Given problem -
In the entries below, which lines run from the one containing "Continue the Blender" to the one containing "limb('branch', tree, BP, .05, .015, rnd, 2, .4)"? Copy exactly those lines, ends included, and no others.

Material for this exercise -
──────────
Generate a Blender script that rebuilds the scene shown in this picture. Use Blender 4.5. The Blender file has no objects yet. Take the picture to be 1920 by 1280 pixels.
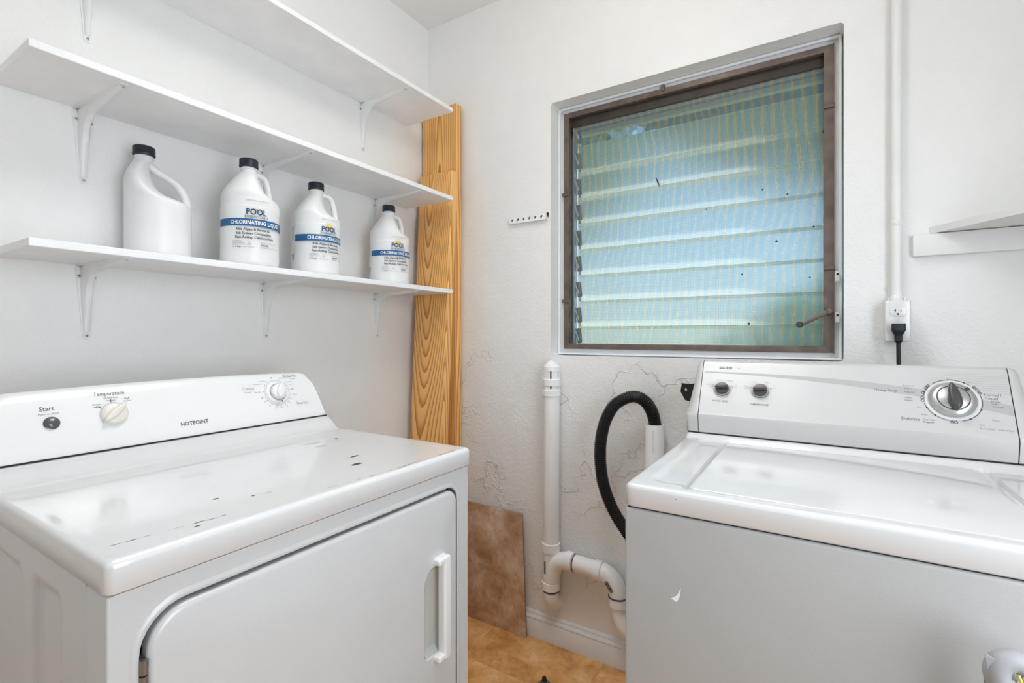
──────────
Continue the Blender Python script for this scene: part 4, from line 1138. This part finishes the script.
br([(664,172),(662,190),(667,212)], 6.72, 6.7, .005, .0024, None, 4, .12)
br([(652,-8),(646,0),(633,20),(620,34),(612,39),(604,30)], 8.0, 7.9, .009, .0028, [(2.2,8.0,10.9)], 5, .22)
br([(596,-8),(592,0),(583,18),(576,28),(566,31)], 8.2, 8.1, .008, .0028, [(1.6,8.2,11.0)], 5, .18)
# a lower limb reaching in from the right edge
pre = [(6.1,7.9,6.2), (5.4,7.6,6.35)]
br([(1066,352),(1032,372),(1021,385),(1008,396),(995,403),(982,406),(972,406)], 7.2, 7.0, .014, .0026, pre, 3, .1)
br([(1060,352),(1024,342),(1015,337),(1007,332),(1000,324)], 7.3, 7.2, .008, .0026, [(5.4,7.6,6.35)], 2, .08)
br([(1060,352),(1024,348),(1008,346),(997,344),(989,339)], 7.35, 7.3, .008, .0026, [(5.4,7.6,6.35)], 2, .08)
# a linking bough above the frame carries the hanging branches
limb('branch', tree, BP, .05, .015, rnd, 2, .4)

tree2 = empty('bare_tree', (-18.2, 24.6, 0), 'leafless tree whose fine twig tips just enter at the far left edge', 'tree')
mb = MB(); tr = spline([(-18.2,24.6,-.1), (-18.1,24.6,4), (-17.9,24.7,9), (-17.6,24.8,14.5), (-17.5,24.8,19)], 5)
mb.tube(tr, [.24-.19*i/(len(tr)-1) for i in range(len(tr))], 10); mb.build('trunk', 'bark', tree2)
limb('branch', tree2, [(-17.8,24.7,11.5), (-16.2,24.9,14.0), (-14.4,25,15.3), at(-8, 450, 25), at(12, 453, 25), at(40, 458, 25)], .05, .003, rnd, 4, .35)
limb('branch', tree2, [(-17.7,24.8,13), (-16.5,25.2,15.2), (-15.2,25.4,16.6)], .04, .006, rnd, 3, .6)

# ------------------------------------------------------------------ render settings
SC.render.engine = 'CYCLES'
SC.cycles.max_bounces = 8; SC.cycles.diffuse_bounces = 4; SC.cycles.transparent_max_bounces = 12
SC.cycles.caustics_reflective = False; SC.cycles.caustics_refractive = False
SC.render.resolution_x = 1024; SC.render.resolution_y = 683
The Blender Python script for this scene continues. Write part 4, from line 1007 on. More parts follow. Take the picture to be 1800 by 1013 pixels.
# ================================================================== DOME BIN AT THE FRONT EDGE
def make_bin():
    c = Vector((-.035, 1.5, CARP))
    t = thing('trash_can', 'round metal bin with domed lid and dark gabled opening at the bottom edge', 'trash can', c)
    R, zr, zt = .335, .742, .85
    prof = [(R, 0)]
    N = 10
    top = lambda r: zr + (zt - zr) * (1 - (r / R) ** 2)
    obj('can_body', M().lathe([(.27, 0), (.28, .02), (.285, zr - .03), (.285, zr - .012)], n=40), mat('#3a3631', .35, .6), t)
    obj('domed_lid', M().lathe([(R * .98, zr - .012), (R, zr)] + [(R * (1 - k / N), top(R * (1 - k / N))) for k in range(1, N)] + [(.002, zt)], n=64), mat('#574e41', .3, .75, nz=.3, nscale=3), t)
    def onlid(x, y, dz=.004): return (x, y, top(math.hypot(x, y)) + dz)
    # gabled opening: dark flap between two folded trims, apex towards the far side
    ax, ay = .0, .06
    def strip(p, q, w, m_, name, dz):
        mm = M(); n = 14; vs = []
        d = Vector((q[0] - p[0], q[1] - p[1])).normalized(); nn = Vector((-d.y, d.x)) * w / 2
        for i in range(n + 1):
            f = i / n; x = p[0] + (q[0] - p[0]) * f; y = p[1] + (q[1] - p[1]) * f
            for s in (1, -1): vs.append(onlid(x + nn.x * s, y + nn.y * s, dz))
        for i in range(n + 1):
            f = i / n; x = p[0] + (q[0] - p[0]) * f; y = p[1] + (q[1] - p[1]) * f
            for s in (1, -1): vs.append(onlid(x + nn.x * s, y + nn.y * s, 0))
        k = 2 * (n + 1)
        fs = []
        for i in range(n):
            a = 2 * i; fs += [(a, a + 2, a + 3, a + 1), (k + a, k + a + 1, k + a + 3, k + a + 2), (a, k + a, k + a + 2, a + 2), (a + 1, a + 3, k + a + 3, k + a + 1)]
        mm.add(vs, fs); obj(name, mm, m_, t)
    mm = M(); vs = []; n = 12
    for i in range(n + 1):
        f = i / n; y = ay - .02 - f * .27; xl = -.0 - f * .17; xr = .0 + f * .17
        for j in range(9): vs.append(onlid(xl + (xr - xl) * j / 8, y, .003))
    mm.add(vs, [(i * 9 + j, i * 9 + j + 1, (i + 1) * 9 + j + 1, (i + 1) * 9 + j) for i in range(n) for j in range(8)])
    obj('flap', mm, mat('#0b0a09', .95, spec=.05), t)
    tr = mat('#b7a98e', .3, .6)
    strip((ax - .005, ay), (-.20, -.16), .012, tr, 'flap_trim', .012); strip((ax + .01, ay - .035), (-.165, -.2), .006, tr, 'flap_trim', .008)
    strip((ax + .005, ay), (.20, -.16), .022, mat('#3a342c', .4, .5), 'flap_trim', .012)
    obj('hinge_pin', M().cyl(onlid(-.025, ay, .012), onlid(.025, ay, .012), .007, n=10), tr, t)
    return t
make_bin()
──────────
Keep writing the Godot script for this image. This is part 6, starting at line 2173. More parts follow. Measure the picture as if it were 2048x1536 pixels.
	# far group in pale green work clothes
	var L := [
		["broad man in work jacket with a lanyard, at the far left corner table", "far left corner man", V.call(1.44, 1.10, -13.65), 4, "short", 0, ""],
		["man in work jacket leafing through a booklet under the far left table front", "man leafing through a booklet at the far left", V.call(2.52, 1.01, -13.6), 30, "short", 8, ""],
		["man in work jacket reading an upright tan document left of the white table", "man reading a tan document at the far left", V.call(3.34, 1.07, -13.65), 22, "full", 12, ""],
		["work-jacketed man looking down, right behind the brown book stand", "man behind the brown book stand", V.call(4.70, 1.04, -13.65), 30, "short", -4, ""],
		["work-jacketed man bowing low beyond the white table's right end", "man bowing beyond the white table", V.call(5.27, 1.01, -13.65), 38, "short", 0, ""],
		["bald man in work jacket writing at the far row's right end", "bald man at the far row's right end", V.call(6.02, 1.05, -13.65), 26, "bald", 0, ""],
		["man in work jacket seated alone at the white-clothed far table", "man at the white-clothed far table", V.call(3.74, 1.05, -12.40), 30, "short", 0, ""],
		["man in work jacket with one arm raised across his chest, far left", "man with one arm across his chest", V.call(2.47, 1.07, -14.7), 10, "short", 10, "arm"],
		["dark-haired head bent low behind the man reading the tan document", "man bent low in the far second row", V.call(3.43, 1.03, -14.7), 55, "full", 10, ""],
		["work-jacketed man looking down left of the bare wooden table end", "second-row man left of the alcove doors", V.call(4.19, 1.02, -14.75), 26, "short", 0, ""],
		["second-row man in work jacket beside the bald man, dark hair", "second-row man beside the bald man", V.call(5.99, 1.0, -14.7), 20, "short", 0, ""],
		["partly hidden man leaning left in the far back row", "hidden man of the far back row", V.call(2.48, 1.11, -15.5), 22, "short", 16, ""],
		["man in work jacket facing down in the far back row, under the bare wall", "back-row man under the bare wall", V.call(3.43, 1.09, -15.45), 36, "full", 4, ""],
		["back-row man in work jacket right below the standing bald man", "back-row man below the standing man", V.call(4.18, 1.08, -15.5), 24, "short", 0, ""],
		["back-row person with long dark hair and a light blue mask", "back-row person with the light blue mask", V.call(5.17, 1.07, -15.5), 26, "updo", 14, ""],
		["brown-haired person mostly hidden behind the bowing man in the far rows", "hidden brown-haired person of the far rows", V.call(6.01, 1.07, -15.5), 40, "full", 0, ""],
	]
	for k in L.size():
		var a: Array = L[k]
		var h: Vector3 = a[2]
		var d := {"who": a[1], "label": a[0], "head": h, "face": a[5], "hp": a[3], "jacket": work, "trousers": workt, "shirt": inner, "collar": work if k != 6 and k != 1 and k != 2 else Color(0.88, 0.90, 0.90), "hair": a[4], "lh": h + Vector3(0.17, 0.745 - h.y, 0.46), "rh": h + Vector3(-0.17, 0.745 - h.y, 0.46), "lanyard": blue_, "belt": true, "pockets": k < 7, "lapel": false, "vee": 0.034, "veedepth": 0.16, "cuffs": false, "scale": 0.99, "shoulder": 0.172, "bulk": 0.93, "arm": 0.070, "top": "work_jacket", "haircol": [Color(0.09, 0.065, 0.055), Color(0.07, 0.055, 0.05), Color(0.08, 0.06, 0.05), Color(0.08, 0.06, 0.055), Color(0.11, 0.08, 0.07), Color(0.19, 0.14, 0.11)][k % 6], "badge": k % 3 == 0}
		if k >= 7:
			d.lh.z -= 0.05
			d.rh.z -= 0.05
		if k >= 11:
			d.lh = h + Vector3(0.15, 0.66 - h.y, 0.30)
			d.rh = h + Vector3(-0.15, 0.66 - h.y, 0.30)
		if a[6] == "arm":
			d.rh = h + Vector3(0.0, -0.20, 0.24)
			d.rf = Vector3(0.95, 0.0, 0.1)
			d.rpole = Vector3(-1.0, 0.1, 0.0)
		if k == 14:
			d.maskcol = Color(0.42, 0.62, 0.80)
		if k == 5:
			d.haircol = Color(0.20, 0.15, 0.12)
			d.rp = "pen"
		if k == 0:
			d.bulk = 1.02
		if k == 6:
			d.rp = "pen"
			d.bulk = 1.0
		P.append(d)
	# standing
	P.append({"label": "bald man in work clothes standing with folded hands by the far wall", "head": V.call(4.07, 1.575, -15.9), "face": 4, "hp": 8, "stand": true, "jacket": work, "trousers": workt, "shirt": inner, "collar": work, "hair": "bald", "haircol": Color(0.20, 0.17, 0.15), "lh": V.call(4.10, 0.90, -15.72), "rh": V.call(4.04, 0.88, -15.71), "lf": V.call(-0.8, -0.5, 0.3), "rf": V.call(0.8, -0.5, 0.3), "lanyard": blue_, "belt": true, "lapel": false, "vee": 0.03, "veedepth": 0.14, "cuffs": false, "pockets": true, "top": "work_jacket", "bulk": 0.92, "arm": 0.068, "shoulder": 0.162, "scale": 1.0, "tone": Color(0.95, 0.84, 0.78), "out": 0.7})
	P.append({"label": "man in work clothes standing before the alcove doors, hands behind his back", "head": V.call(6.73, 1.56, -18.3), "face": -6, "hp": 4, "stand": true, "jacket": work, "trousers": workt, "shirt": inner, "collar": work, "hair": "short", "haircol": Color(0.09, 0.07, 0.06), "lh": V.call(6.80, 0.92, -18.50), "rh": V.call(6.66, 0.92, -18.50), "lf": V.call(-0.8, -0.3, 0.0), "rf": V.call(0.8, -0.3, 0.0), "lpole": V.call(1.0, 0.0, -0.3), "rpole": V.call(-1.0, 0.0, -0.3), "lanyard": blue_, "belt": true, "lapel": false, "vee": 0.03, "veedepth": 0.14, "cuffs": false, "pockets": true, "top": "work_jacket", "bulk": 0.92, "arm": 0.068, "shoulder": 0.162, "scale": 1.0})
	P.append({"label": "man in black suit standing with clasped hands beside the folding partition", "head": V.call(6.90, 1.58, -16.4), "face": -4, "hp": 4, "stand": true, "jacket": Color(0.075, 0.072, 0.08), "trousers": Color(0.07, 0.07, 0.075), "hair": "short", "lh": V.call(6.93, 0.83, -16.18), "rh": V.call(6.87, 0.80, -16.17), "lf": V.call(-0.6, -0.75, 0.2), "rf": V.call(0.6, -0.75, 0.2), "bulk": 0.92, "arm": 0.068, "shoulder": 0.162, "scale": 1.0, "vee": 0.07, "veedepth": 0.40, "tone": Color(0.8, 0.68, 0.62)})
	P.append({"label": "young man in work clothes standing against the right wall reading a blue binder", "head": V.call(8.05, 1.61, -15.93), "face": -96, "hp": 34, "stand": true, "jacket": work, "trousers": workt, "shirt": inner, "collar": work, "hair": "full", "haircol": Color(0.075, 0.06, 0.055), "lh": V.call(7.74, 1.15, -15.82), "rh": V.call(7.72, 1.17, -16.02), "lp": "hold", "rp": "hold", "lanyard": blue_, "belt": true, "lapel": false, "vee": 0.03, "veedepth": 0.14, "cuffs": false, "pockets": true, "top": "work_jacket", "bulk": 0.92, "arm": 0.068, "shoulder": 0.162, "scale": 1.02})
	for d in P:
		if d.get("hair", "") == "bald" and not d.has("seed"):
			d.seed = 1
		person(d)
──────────
Task result -
Continue the Blender Python script for this scene: part 4, from line 1138. This part finishes the script.
br([(664,172),(662,190),(667,212)], 6.72, 6.7, .005, .0024, None, 4, .12)
br([(652,-8),(646,0),(633,20),(620,34),(612,39),(604,30)], 8.0, 7.9, .009, .0028, [(2.2,8.0,10.9)], 5, .22)
br([(596,-8),(592,0),(583,18),(576,28),(566,31)], 8.2, 8.1, .008, .0028, [(1.6,8.2,11.0)], 5, .18)
# a lower limb reaching in from the right edge
pre = [(6.1,7.9,6.2), (5.4,7.6,6.35)]
br([(1066,352),(1032,372),(1021,385),(1008,396),(995,403),(982,406),(972,406)], 7.2, 7.0, .014, .0026, pre, 3, .1)
br([(1060,352),(1024,342),(1015,337),(1007,332),(1000,324)], 7.3, 7.2, .008, .0026, [(5.4,7.6,6.35)], 2, .08)
br([(1060,352),(1024,348),(1008,346),(997,344),(989,339)], 7.35, 7.3, .008, .0026, [(5.4,7.6,6.35)], 2, .08)
# a linking bough above the frame carries the hanging branches
limb('branch', tree, BP, .05, .015, rnd, 2, .4)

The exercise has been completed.